Hawks' trio thrilled to share signing day
Signing the largest contract in Blackhawks history was even more special for Duncan Keith in that it was announced on the same day as the news deals for teammates Jonathan Toews and Patrick Kane.
"We are a close group of guys and there's no individual player who is bigger than the team," Keith said Thursday after his 13-year, $72 million contract was formally announced.
The unassuming Keith always has preferred to blend into the background, but that's no longer possible with his development into one of the NHL's premier defensemen.
Chairman Rocky Wirtz had no trouble signing off on the lucrative contracts for his three stars, particularly after how Keith, Toews and Kane have represented the Hawks in their careers.
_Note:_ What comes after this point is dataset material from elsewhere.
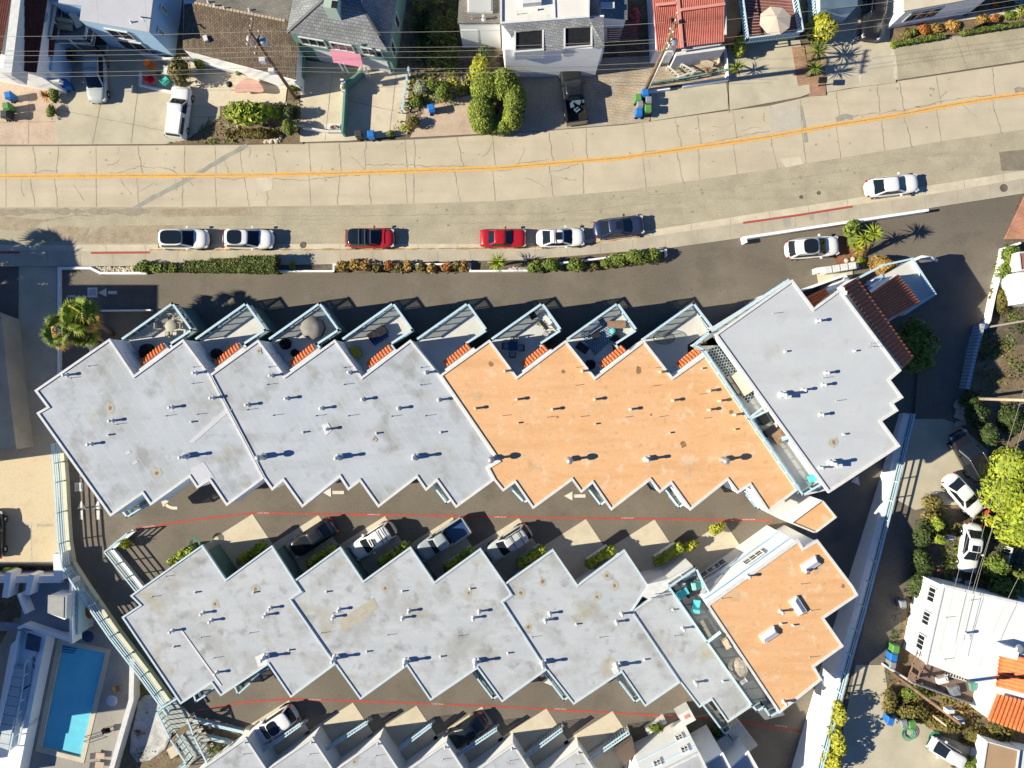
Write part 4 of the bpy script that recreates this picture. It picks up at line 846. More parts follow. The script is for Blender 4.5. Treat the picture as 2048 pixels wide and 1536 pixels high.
# stone strips in the planters
def stones(name, label, px, n, r=.12, m_=None, z=.12):
    L_ = G(px, z); mb = MB(); xs = [p.x for p in L_]; ys = [p.y for p in L_]
    for _i in range(n):
        c = Vector((rnd.uniform(min(xs), max(xs)), rnd.uniform(min(ys), max(ys)), z)); q = r * rnd.uniform(.6, 1.3)
        vs = [c + Vector((math.cos(a * 1.05) * q * rnd.uniform(.7, 1.2), math.sin(a * 1.05) * q * rnd.uniform(.6, 1.1), 0)) for a in range(6)]
        mb.add(vs + [v * .5 + c * .5 + Vector((0, 0, q * .7)) for v in vs], [(0, 1, 7, 6), (1, 2, 8, 7), (2, 3, 9, 8), (3, 4, 10, 9), (4, 5, 11, 10), (5, 0, 6, 11), (6, 7, 8, 9, 10, 11)])
    o = mb.build(name, m_ or MM['stone'], base=(L_[0].x, L_[0].y, 0)); return tag(o, label, 'stones', kind='stuff')
plot('planter_soil', [(185, 534), (560, 531), (1060, 521), (1330, 499), (1332, 512), (1130, 540), (1055, 544), (290, 546)], MM['soil_dark'], .1)
stones('white_stones', 'strip of white pebbles in the planter left of the hedge', [(188, 534), (268, 543)], 170)
stones('white_stones', 'strip of white pebbles in the planter left of the round bushes', [(1016, 534), (1056, 539)], 50)
stones('white_stones', 'white rocks at the street edge below the leafy bush', [(528, 274), (562, 284)], 40, .2)
stones('rocks', 'grey rocks beside the dark end of the side road', [(1912, 800), (1930, 850)], 50, .3, MM['walk'], .6)
# ------------------------------------------------------------------ plants
def leafmat(name, c1, c2, isl=.35): return mat(name, c1, c2, 1.1, rough=.6, spec=.25, island=isl)
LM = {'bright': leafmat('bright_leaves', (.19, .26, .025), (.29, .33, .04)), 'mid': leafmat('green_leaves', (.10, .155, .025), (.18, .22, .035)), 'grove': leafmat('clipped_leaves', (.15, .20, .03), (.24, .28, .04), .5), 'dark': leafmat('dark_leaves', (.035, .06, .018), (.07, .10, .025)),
      'yellow': leafmat('yellow_leaves', (.42, .40, .03), (.30, .32, .04)), 'orange': leafmat('orange_leaves', (.42, .24, .06), (.28, .19, .05)), 'rust': leafmat('rust_leaves', (.40, .13, .03), (.30, .15, .04)),
      'hedge': leafmat('hedge_leaves', (.075, .105, .02), (.13, .16, .03)), 'lime': leafmat('lime_leaves', (.33, .37, .03), (.22, .29, .03)), 'olive': leafmat('olive_leaves', (.13, .115, .03), (.20, .16, .045)), 'silver': leafmat('silver_leaves', (.42, .42, .30), (.30, .32, .2)), 'pinkf': leafmat('pink_flowers', (.5, .06, .12), (.3, .1, .08))}
bark = mat('bark', (.16, .11, .07), (.25, .18, .12), 4, .2)
def leafcloud(mb, c, rad, n, leaf, rr, mi=0, shell=.62, box=False, gap=0):
    c = Vector(c); lobes = [(Vector((rr.gauss(0, 1), rr.gauss(0, 1), rr.gauss(0, .8))).normalized(), rr.uniform(.75, 1.12)) for _ in range(7)]
    vs = []; fs = []; sm = getattr(mb, 'smoothness', 0)
    for _i in range(n):
        if box:
            f = rr.choice((0, 1, 2, 2, 2, 3)); u = [rr.uniform(-1, 1), rr.uniform(-1, 1), rr.uniform(-1, 1)]
            if f == 2: u[2] = 1
            elif f == 3: pass
            else: u[f] = rr.choice((-1, 1))
            d = Vector(u); k = rr.uniform(.9, 1.04); p = Vector((u[0] * rad[0], u[1] * rad[1], u[2] * rad[2])) * k; nr = Vector((u[0] if f == 0 else 0, u[1] if f == 1 else 0, 1 if f >= 2 else .3))
        else:
            d = Vector((rr.gauss(0, 1), rr.gauss(0, 1), rr.gauss(0, 1)))
            d.normalize()
            if d.z < -.35: d.z = -d.z
            w = 0; 
            for l, a in lobes: w = max(w, a * max(0, d.dot(l)) ** 2)
            k = (.60 + .44 * w if not sm else .95) * (shell + (1 - shell) * rr.random() ** .5)
            p = Vector((d.x * rad[0], d.y * rad[1], d.z * rad[2])) * k; nr = d
        nr = (nr + Vector((rr.uniform(-1, 1), rr.uniform(-1, 1), rr.uniform(-.6, 1))) * .75).normalized()
        a = nr.cross(Vector((rr.uniform(-1, 1), rr.uniform(-1, 1), rr.uniform(-1, 1)))).normalized(); b = nr.cross(a)
        l = leaf * rr.choice((.55, .8, 1.0, 1.25, 1.6)); q = c + p; i0 = len(vs)
        vs += [q - a * l * .5, q + b * l * .28, q + a * l * .5, q - b * l * .28]; fs.append((i0, i0 + 1, i0 + 2, i0 + 3))
    mb.add(vs, fs, mi)
def bush(label, x, y, r, h, m_, name='bush', leaf=.24, dens=1.0, smooth=0, ry=None, z0=0, blobs=None, cat=None, group=None, seed=None, stem=True, box=False, rot=0, core=.6):
    """x, y: where the middle of the crown shows in the photo; r, ry in photo px"""
    rr = random.Random(seed or int(x * 7 + y)); zc = z0 + h * .55; c = W(x, y, zc); k = (1 - zc / H) / S; ry = ry or r
    t = thing(name, label, cat or 'bush', (c.x, c.y, z0), 0, group); mb = MB(); mb.smoothness = smooth
    bl = blobs or [(0, 0, r, ry, h)]
    for bx, by, br, bry, bh in bl:
        cc = W(x + bx, y + by, z0 + bh * .5); rad = (br * k, bry * k, bh * .55)
        n = int(dens * 60 * (rad[0] * rad[1] * 4 + rad[2] * (rad[0] + rad[1]) * 2) / (leaf / .24) ** 2) + 30
        leafcloud(mb, cc, rad, min(n, 9000), leaf, rr, box=box)
        # a darker twiggy heart keeps the crown from being see-through
        if not box:
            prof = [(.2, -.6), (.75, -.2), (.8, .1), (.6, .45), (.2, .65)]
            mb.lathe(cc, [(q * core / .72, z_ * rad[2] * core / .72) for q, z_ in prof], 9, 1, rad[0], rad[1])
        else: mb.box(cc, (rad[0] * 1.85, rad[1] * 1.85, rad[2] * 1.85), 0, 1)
    if rot:
        q = Matrix.Rotation(R(rot), 3, 'Z'); mb.v = [c + q @ (v - c) if True else v for v in mb.v]
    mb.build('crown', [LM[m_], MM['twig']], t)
    if stem:
        sb = MB()
        for _k in range(3): a = rr.uniform(0, 6.3); sb.tube([Vector((c.x, c.y, z0)), Vector((c.x + math.cos(a) * r * k * .3, c.y + math.sin(a) * ry * k * .3, z0 + h * .5))], [.07, .03], 5)
        sb.build('stem', bark, t)
    return t
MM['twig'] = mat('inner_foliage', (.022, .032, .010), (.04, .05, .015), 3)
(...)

"It's a long time, but the nice thing is the player (Keith) wanted to commit to us," Wirtz said. "I think usually the team would be willing to do something like that if they had a marquee player, but the players say, 'I want to keep it short because I want to keep grinding more out of that stone and see how more I can get paid.' I think it showed that this young man really cares about the Blackhawks and cares about the fans and if someone is going to put No. 2 on their jersey, it's not going to be someone new tomorrow."
Keith is one of the few players remaining from some of the darkest days of the franchise, when the Hawks were bad and few people cared.
"Duncan Keith was here in the days when we would announce 10,000 or 12,000 people and had less than the announcement," Wirtz said. "When he saw this transformation he realized he wanted to be a part of this organization and that meant more to me than anything else.
"He wants to retire here. Many times we've been criticized for some of the great players we drafted not finishing their careers here. The exciting thing was you had three players that checked their ego at the gate and realized they wanted to make this commitment together."
Hawks general manager Stan Bowman had been negotiating with the agents for all three players for weeks in hopes the contract extensions could be announced on the same day.
"It was important to the players," Bowman said. "None of them wanted to be the one guy signing their deal while the other two guys waited."
Even though Kane and Toews share the same agent in Pat Brisson and have been so closely identified with each other since coming to the club together, Bowman said the deals - the same five-year, $31.5 million pacts - were negotiated individually.
"We tend to package them together because it's been Toews and Kane, Kane and Toews since they've come in together, but they're individual players and they were treated as such," Bowman said.